In this work, we use system-level simulations to compare two physical-key models—an HP-type TiO 2 memristor and a quasi-memristive SiO 2 nanofilm—within hybrid chaos-based encryption systems. We first verify reliable decryption with each device and then evaluate their encryption performance.
To evaluate synchronization and encryption performance, the hybrid chaos-based communication system was implemented in MATLAB/Simulink. The core chaotic dynamics were realized in discrete time, while the physical key was modeled as an analog nonlinear device. Two key models were examined: an HP-type memristor representing TiO 2 devices [3], and a quasi-memristive SiO 2 nanofilm derived from our experimental characterization [2].
Figure 1 illustrates a hybrid communication system incorporating an SiO 2 nanofilm as the analog physical key. A digitally implemented Lorenz chaotic oscillator generates the carrier waveform, which is modulated by the input data (Fig. 1A) and transmitted to the receiver (Fig. 1B).

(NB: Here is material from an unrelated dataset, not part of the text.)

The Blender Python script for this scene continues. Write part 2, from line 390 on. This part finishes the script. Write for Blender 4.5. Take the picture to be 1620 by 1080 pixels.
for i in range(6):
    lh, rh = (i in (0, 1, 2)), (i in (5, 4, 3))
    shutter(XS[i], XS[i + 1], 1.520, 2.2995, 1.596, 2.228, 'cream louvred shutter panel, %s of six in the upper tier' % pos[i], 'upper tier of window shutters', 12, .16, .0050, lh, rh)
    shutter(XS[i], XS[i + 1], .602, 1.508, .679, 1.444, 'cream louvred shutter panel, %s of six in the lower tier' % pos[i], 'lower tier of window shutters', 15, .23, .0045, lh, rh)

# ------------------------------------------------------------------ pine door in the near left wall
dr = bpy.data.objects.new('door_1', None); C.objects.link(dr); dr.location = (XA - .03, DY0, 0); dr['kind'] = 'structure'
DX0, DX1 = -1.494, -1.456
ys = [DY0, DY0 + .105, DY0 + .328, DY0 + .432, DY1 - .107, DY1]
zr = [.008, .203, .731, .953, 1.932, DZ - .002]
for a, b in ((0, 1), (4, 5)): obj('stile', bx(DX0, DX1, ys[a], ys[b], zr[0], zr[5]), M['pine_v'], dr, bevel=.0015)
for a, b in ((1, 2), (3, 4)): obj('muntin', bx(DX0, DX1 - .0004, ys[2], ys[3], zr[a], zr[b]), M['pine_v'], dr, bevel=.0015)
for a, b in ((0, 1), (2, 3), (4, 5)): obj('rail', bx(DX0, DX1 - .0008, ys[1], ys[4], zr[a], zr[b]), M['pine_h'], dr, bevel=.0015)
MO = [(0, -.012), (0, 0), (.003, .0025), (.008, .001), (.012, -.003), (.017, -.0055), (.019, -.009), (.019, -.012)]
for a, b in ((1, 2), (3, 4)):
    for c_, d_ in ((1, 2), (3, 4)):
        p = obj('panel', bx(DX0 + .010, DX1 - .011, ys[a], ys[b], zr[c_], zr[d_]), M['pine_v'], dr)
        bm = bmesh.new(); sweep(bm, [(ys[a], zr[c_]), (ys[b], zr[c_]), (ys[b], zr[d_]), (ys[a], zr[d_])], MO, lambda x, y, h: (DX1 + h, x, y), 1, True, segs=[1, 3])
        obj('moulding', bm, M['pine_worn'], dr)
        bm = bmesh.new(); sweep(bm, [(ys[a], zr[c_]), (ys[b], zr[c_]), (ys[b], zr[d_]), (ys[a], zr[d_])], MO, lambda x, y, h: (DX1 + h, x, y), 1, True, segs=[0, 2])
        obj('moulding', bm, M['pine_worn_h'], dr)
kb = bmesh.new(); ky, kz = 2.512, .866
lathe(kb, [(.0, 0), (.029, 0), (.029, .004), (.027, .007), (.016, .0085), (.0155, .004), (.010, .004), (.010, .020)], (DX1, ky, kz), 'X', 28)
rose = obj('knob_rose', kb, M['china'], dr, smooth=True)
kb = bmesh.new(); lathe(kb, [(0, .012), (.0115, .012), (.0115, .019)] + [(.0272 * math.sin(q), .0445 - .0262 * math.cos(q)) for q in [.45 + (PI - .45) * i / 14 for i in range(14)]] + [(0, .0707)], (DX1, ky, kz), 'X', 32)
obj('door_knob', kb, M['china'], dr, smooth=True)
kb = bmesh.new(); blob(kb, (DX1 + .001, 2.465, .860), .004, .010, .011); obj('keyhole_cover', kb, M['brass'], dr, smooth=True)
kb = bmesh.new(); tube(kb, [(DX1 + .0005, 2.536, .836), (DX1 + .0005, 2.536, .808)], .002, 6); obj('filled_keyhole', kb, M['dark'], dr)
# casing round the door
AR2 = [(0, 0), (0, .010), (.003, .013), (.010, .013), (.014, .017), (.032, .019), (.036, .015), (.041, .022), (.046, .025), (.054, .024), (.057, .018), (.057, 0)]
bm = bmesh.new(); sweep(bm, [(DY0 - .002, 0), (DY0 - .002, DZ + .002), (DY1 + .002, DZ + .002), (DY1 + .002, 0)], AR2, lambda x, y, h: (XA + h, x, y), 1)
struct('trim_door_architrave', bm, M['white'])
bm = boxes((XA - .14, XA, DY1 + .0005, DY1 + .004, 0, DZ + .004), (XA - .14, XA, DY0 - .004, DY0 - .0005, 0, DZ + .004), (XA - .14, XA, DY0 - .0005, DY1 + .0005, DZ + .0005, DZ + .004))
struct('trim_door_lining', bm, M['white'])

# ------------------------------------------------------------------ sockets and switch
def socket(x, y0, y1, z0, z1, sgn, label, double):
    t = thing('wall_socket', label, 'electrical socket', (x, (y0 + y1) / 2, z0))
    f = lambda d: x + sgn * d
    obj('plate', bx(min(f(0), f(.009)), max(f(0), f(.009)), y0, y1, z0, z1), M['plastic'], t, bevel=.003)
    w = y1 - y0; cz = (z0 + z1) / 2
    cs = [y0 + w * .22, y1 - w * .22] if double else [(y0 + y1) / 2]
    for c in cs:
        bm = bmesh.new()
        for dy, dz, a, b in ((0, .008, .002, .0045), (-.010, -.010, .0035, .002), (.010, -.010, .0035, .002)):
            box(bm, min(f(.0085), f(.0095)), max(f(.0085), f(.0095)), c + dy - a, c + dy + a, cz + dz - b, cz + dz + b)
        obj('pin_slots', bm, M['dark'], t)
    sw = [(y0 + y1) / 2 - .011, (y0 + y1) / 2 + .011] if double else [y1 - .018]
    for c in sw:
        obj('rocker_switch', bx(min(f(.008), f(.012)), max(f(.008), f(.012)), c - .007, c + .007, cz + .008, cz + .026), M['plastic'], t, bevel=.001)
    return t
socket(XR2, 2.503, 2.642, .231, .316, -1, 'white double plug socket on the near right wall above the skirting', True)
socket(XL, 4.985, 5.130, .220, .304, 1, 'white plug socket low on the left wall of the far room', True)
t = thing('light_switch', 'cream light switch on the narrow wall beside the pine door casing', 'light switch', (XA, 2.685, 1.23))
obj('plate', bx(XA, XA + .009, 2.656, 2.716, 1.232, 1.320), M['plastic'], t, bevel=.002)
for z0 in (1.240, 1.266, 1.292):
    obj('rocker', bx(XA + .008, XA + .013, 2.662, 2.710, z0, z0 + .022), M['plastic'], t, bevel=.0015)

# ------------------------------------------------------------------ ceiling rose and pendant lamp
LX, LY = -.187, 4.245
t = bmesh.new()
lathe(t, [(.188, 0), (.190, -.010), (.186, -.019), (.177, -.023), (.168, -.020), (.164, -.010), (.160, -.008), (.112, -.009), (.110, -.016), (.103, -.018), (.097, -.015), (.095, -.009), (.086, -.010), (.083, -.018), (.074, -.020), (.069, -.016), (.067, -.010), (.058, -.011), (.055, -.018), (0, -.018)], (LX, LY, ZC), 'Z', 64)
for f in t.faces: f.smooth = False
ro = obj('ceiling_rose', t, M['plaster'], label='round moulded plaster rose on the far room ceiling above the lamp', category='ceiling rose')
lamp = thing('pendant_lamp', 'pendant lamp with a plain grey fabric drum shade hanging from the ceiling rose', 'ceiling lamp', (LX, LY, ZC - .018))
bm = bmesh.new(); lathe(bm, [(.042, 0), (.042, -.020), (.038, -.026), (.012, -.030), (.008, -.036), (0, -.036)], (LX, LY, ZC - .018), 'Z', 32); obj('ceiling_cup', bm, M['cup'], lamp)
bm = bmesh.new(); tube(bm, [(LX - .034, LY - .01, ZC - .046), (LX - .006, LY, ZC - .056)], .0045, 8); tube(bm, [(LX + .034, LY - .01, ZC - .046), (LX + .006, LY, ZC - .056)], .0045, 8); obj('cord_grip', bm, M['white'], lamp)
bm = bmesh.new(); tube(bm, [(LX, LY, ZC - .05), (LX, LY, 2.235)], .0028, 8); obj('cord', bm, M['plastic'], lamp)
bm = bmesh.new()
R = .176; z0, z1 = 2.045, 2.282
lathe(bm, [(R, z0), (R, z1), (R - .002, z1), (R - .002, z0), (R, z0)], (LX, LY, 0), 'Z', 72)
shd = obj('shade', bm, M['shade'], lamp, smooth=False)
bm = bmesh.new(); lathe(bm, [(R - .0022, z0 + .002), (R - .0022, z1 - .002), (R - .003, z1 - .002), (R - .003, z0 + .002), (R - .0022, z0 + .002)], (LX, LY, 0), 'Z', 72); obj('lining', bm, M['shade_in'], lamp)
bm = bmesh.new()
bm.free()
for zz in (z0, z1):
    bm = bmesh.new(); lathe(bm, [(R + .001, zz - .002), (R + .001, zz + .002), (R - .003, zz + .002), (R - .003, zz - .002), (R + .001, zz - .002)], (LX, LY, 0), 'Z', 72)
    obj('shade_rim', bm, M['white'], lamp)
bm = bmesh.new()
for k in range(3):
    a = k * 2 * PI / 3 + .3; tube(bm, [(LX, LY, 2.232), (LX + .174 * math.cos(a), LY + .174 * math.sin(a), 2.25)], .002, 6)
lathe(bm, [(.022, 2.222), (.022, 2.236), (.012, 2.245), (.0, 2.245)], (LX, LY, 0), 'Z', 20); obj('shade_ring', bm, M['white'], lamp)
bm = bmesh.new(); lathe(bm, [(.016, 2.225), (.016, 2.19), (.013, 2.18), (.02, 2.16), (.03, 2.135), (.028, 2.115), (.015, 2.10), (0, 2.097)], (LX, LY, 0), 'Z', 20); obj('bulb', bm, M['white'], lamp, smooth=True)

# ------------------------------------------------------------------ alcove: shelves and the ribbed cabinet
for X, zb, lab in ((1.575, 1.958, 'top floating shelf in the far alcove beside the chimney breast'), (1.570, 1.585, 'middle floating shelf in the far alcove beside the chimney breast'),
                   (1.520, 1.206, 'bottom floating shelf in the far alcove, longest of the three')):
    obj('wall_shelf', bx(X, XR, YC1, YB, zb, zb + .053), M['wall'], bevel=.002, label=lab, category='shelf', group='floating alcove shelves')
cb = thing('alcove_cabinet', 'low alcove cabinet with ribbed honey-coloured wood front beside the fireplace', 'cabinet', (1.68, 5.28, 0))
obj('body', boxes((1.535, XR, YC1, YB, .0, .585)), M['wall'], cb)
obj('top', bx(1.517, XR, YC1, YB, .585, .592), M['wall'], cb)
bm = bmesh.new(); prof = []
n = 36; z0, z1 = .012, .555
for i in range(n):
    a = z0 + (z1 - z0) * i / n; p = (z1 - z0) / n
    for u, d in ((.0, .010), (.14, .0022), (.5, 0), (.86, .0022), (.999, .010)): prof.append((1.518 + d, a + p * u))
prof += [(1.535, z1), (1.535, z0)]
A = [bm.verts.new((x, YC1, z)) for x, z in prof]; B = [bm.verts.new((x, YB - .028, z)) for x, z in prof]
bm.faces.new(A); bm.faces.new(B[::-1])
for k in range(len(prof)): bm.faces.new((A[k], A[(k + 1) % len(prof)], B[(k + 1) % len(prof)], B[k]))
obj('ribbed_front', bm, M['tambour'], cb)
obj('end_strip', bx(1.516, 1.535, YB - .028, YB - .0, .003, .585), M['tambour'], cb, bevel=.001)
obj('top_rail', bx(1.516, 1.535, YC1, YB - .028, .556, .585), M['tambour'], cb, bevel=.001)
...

Two receivers are considered: one using a resistor approximately matching the SiO 2 nanofilm’s resistance, and one employing the SiO 2 nanofilm model. Each time-domain waveform in Fig. 1A–D shows a short excerpt of the data stream. The right-hand panels display the corresponding I–V characteristics of the key elements. The resistor exhibits a linear response, whereas the SiO 2 nanofilm produces a broad, dynamically varying quasi-memristive loop whose width and shape evolve with the broadband spectral components of the chaotic waveform. These resistance fluctuations continuously deflect the chaotic trajectory, making synchronization more difficult for a mismatched receiver. As a result, the resistor-based receiver fails to recover the meaningful data (Fig. 1C), while the SiO 2 -keyed receiver achieves complete decoding with 100% bit matching (Fig. 1D).
When the SiO 2 nanofilm is replaced with an HP-type TiO 2 memristor model, the matched receiver also achieves 100% bit matching, demonstrating that both devices can serve as effective keys within the hybrid architecture. To evaluate encryption performance, we analyzed information entropy, adjacent-pixel correlation, the χ 2 test of histogram uniformity, the number of pixel change rate (NPCR), and the unified average changing intensity (UACI). Even without a physical key, the Lorenz-based chaotic system already exhibits high performance in these metrics. Integrating the HP-type memristor produced negligible changes, confirming that its inclusion does not degrade cryptographic performance. Incorporating the SiO 2 nanofilm preserved this high performance while slightly increasing information entropy toward the ideal randomness value and reducing the χ 2 statistic, indicating enhanced resistance to histogram-based statistical attacks. These results provide a unified view of how true and quasi-memristive behaviors influence chaos-based hardware security and clarify the distinct roles each device can play in physical-key cryptographic systems.
[1] T. Suzuki, K. Ando, T. Ichinohe, S. Sato, ECS Meet. Abstr . MA2024-02 , 4650 (2024).
[2] S. Sato, K. Ando, T. Suzuki, R. Eguchi, T. Ichinohe, Jpn. J. Appl. Phys . 64 , 10SP02 (2025).
[3] A. G. Alharbi, M. H. Chowdhury, Memristor Emulator Circuits (Springer, 2020).